WHAT IS NEEDED: Please give the listing again in its entirety, exactly as written.
===
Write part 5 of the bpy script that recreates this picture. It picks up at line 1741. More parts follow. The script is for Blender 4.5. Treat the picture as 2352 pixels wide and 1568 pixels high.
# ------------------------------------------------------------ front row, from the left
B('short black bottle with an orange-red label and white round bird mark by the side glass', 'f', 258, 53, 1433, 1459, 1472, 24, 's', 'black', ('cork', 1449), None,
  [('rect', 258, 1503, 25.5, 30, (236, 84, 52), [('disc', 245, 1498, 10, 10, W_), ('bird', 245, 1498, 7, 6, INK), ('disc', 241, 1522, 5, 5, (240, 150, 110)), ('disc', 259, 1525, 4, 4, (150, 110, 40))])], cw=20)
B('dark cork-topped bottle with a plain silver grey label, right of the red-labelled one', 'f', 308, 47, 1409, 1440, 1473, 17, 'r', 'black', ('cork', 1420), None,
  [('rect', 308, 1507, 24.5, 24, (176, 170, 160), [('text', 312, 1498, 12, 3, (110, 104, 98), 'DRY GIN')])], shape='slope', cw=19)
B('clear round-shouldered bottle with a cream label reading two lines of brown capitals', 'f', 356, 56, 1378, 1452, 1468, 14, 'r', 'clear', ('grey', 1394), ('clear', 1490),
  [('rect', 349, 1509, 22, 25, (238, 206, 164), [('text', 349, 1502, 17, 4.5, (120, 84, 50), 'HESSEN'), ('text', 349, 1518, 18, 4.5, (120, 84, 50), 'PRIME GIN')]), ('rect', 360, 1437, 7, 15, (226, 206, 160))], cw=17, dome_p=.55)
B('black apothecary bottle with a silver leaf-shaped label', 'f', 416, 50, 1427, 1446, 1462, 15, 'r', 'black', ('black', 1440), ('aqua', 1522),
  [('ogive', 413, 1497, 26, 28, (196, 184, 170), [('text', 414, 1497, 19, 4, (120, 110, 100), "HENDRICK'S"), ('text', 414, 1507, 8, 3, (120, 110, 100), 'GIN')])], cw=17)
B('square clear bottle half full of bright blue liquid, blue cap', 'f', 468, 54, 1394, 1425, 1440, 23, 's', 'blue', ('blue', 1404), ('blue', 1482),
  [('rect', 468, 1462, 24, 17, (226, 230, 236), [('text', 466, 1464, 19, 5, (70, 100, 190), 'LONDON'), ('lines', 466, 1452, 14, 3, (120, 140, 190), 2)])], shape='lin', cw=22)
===
TASK RESULT:
Write part 5 of the bpy script that recreates this picture. It picks up at line 1741. More parts follow. The script is for Blender 4.5. Treat the picture as 2352 pixels wide and 1568 pixels high.
# ------------------------------------------------------------ front row, from the left
B('short black bottle with an orange-red label and white round bird mark by the side glass', 'f', 258, 53, 1433, 1459, 1472, 24, 's', 'black', ('cork', 1449), None,
  [('rect', 258, 1503, 25.5, 30, (236, 84, 52), [('disc', 245, 1498, 10, 10, W_), ('bird', 245, 1498, 7, 6, INK), ('disc', 241, 1522, 5, 5, (240, 150, 110)), ('disc', 259, 1525, 4, 4, (150, 110, 40))])], cw=20)
B('dark cork-topped bottle with a plain silver grey label, right of the red-labelled one', 'f', 308, 47, 1409, 1440, 1473, 17, 'r', 'black', ('cork', 1420), None,
  [('rect', 308, 1507, 24.5, 24, (176, 170, 160), [('text', 312, 1498, 12, 3, (110, 104, 98), 'DRY GIN')])], shape='slope', cw=19)
B('clear round-shouldered bottle with a cream label reading two lines of brown capitals', 'f', 356, 56, 1378, 1452, 1468, 14, 'r', 'clear', ('grey', 1394), ('clear', 1490),
  [('rect', 349, 1509, 22, 25, (238, 206, 164), [('text', 349, 1502, 17, 4.5, (120, 84, 50), 'HESSEN'), ('text', 349, 1518, 18, 4.5, (120, 84, 50), 'PRIME GIN')]), ('rect', 360, 1437, 7, 15, (226, 206, 160))], cw=17, dome_p=.55)
B('black apothecary bottle with a silver leaf-shaped label', 'f', 416, 50, 1427, 1446, 1462, 15, 'r', 'black', ('black', 1440), ('aqua', 1522),
  [('ogive', 413, 1497, 26, 28, (196, 184, 170), [('text', 414, 1497, 19, 4, (120, 110, 100), "HENDRICK'S"), ('text', 414, 1507, 8, 3, (120, 110, 100), 'GIN')])], cw=17)
B('square clear bottle half full of bright blue liquid, blue cap', 'f', 468, 54, 1394, 1425, 1440, 23, 's', 'blue', ('blue', 1404), ('blue', 1482),
  [('rect', 468, 1462, 24, 17, (226, 230, 236), [('text', 466, 1464, 19, 5, (70, 100, 190), 'LONDON'), ('lines', 466, 1452, 14, 3, (120, 140, 190), 2)])], shape='lin', cw=22)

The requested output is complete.